## [Material provided]

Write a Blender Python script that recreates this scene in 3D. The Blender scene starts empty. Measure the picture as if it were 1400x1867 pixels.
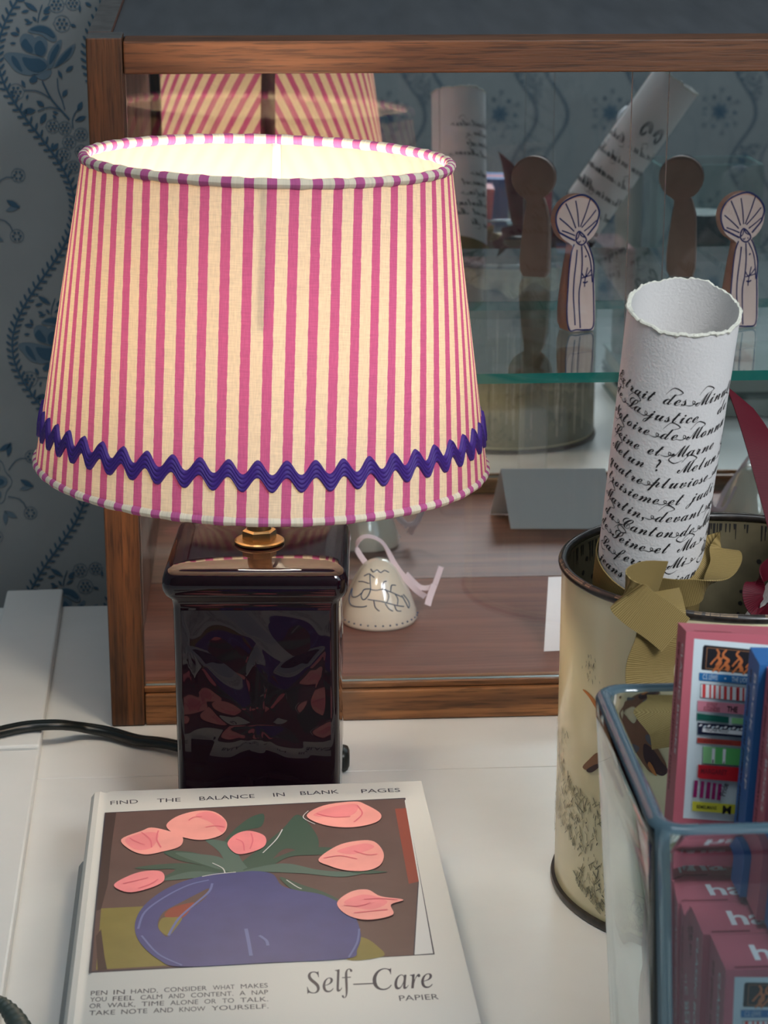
import bpy, bmesh, math, random
from mathutils import Vector, Matrix

scene = bpy.context.scene
COL = bpy.context.collection
R = math.radians
rnd = random.Random(7)

# ------------------------------------------------------------------ camera
FPX, PITCH, CAMZ = 3857.0, R(16.2565), 0.416
cam = bpy.data.cameras.new('camera')
cam.sensor_fit = 'HORIZONTAL'; cam.sensor_width = 36.0
cam.lens = 36.0 * FPX / 1400.0
cam.clip_start = 0.05; cam.clip_end = 30
cam.dof.use_dof = True; cam.dof.focus_distance = 0.93; cam.dof.aperture_fstop = 34
camo = bpy.data.objects.new('camera', cam); COL.objects.link(camo)
camo.location = (0, 0, CAMZ); camo.rotation_euler = (R(90) - PITCH, 0, 0)
scene.camera = camo

# ------------------------------------------------------------------ world, light, exposure
scene.view_settings.view_transform = 'Standard'
scene.view_settings.look = 'None'
scene.view_settings.gamma = 1.0
scene.view_settings.use_curve_mapping = False
scene.view_settings.exposure = 0.0
world = bpy.data.worlds.new('world'); scene.world = world; world.use_nodes = True
bgn = world.node_tree.nodes['Background']
bgn.inputs[0].default_value = (0.52, 0.70, 0.84, 1); bgn.inputs[1].default_value = 0.17
scene.cycles.transparent_max_bounces = 32
scene.cycles.max_bounces = 24; scene.cycles.transmission_bounces = 24
scene.cycles.sample_clamp_indirect = 8.0

def area(name, loc, target, sx, sy, power, color):
    l = bpy.data.lights.new(name, 'AREA'); l.shape = 'RECTANGLE'; l.size = sx; l.size_y = sy
    l.energy = power; l.color = color
    o = bpy.data.objects.new(name, l); COL.objects.link(o); o.location = loc
    d = Vector(target) - Vector(loc); o.rotation_euler = d.to_track_quat('-Z', 'Y').to_euler()
    return o
area('shop_window_light', (1.5, -0.55, 1.25), (0.1, 0.9, 0.1), 1.1, 1.1, 9.0, (0.74, 0.88, 1.0))
area('overhead_fill', (-0.1, 0.35, 1.75), (0.0, 0.8, 0.0), 0.9, 0.6, 7.5, (0.86, 0.94, 1.0))  # added overhead fill, lights flat tops more than walls
_l = area('scroll_fill', (0.46, 0.02, 0.80), (0.21, 0.86, 0.18), 0.30, 0.30, 0.62, (0.93, 0.96, 1.0))  # added narrow fill to brighten the scrolls, no real fitting
_l.data.spread = R(42)
area('front_wall_fill', (0.55, -0.35, 1.25), (0.5, -1.0, 0.15), 0.8, 0.4, 5.0, (0.90, 0.96, 1.0))  # added fill that only brightens the wall seen in the mirror
LAMP_STRENGTH = 92.0

# ------------------------------------------------------------------ helpers
def S(r, g, b):
    f = lambda c: (c / 12.92 if c <= 0.04045 else ((c + 0.055) / 1.055) ** 2.4)
    return (f(r / 255), f(g / 255), f(b / 255), 1)

def mat(name, col, rough=0.5, spec=0.5, metal=0.0, noise=0.0, nscale=60, bump=0.0, bscale=300, coat=0.0, stretch=None):
    m = bpy.data.materials.new(name); m.use_nodes = True
    nt = m.node_tree; b = nt.nodes['Principled BSDF']
    b.inputs['Base Color'].default_value = col; b.inputs['Roughness'].default_value = rough
    b.inputs['Metallic'].default_value = metal; b.inputs['Specular IOR Level'].default_value = spec
    b.inputs['Coat Weight'].default_value = coat; b.inputs['Coat Roughness'].default_value = 0.05
    if noise or bump:
        tc = nt.nodes.new('ShaderNodeTexCoord'); mp = nt.nodes.new('ShaderNodeMapping')
        nt.links.new(tc.outputs['Object'], mp.inputs[0])
        if stretch: mp.inputs['Scale'].default_value = stretch
    if noise:
        n = nt.nodes.new('ShaderNodeTexNoise'); n.inputs['Scale'].default_value = nscale; n.inputs['Detail'].default_value = 6
        nt.links.new(mp.outputs[0], n.inputs[0])
        r = nt.nodes.new('ShaderNodeValToRGB')
        r.color_ramp.elements[0].position = 0.3; r.color_ramp.elements[1].position = 0.7
        r.color_ramp.elements[0].color = [c * (1 - noise) for c in col[:3]] + [1]
        r.color_ramp.elements[1].color = [min(1, c * (1 + noise * 0.6)) for c in col[:3]] + [1]
        nt.links.new(n.outputs[0], r.inputs[0]); nt.links.new(r.outputs[0], b.inputs['Base Color'])
    if bump:
        n2 = nt.nodes.new('ShaderNodeTexNoise'); n2.inputs['Scale'].default_value = bscale; n2.inputs['Detail'].default_value = 4
        nt.links.new(mp.outputs[0], n2.inputs[0])
        bp = nt.nodes.new('ShaderNodeBump'); bp.inputs['Strength'].default_value = bump; bp.inputs['Distance'].default_value = 0.001
        nt.links.new(n2.outputs[0], bp.inputs['Height']); nt.links.new(bp.outputs[0], b.inputs['Normal'])
    return m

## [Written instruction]
Write out the material above again, word for word, minus its pictures.

## [Right answer]
Write a Blender Python script that recreates this scene in 3D. The Blender scene starts empty. Measure the picture as if it were 1400x1867 pixels.
import bpy, bmesh, math, random
from mathutils import Vector, Matrix

scene = bpy.context.scene
COL = bpy.context.collection
R = math.radians
rnd = random.Random(7)

# ------------------------------------------------------------------ camera
FPX, PITCH, CAMZ = 3857.0, R(16.2565), 0.416
cam = bpy.data.cameras.new('camera')
cam.sensor_fit = 'HORIZONTAL'; cam.sensor_width = 36.0
cam.lens = 36.0 * FPX / 1400.0
cam.clip_start = 0.05; cam.clip_end = 30
cam.dof.use_dof = True; cam.dof.focus_distance = 0.93; cam.dof.aperture_fstop = 34
camo = bpy.data.objects.new('camera', cam); COL.objects.link(camo)
camo.location = (0, 0, CAMZ); camo.rotation_euler = (R(90) - PITCH, 0, 0)
scene.camera = camo

# ------------------------------------------------------------------ world, light, exposure
scene.view_settings.view_transform = 'Standard'
scene.view_settings.look = 'None'
scene.view_settings.gamma = 1.0
scene.view_settings.use_curve_mapping = False
scene.view_settings.exposure = 0.0
world = bpy.data.worlds.new('world'); scene.world = world; world.use_nodes = True
bgn = world.node_tree.nodes['Background']
bgn.inputs[0].default_value = (0.52, 0.70, 0.84, 1); bgn.inputs[1].default_value = 0.17
scene.cycles.transparent_max_bounces = 32
scene.cycles.max_bounces = 24; scene.cycles.transmission_bounces = 24
scene.cycles.sample_clamp_indirect = 8.0

def area(name, loc, target, sx, sy, power, color):
    l = bpy.data.lights.new(name, 'AREA'); l.shape = 'RECTANGLE'; l.size = sx; l.size_y = sy
    l.energy = power; l.color = color
    o = bpy.data.objects.new(name, l); COL.objects.link(o); o.location = loc
    d = Vector(target) - Vector(loc); o.rotation_euler = d.to_track_quat('-Z', 'Y').to_euler()
    return o
area('shop_window_light', (1.5, -0.55, 1.25), (0.1, 0.9, 0.1), 1.1, 1.1, 9.0, (0.74, 0.88, 1.0))
area('overhead_fill', (-0.1, 0.35, 1.75), (0.0, 0.8, 0.0), 0.9, 0.6, 7.5, (0.86, 0.94, 1.0))  # added overhead fill, lights flat tops more than walls
_l = area('scroll_fill', (0.46, 0.02, 0.80), (0.21, 0.86, 0.18), 0.30, 0.30, 0.62, (0.93, 0.96, 1.0))  # added narrow fill to brighten the scrolls, no real fitting
_l.data.spread = R(42)
area('front_wall_fill', (0.55, -0.35, 1.25), (0.5, -1.0, 0.15), 0.8, 0.4, 5.0, (0.90, 0.96, 1.0))  # added fill that only brightens the wall seen in the mirror
LAMP_STRENGTH = 92.0

# ------------------------------------------------------------------ helpers
def S(r, g, b):
    f = lambda c: (c / 12.92 if c <= 0.04045 else ((c + 0.055) / 1.055) ** 2.4)
    return (f(r / 255), f(g / 255), f(b / 255), 1)

def mat(name, col, rough=0.5, spec=0.5, metal=0.0, noise=0.0, nscale=60, bump=0.0, bscale=300, coat=0.0, stretch=None):
    m = bpy.data.materials.new(name); m.use_nodes = True
    nt = m.node_tree; b = nt.nodes['Principled BSDF']
    b.inputs['Base Color'].default_value = col; b.inputs['Roughness'].default_value = rough
    b.inputs['Metallic'].default_value = metal; b.inputs['Specular IOR Level'].default_value = spec
    b.inputs['Coat Weight'].default_value = coat; b.inputs['Coat Roughness'].default_value = 0.05
    if noise or bump:
        tc = nt.nodes.new('ShaderNodeTexCoord'); mp = nt.nodes.new('ShaderNodeMapping')
        nt.links.new(tc.outputs['Object'], mp.inputs[0])
        if stretch: mp.inputs['Scale'].default_value = stretch
    if noise:
        n = nt.nodes.new('ShaderNodeTexNoise'); n.inputs['Scale'].default_value = nscale; n.inputs['Detail'].default_value = 6
        nt.links.new(mp.outputs[0], n.inputs[0])
        r = nt.nodes.new('ShaderNodeValToRGB')
        r.color_ramp.elements[0].position = 0.3; r.color_ramp.elements[1].position = 0.7
        r.color_ramp.elements[0].color = [c * (1 - noise) for c in col[:3]] + [1]
        r.color_ramp.elements[1].color = [min(1, c * (1 + noise * 0.6)) for c in col[:3]] + [1]
        nt.links.new(n.outputs[0], r.inputs[0]); nt.links.new(r.outputs[0], b.inputs['Base Color'])
    if bump:
        n2 = nt.nodes.new('ShaderNodeTexNoise'); n2.inputs['Scale'].default_value = bscale; n2.inputs['Detail'].default_value = 4
        nt.links.new(mp.outputs[0], n2.inputs[0])
        bp = nt.nodes.new('ShaderNodeBump'); bp.inputs['Strength'].default_value = bump; bp.inputs['Distance'].default_value = 0.001
        nt.links.new(n2.outputs[0], bp.inputs['Height']); nt.links.new(bp.outputs[0], b.inputs['Normal'])
    return m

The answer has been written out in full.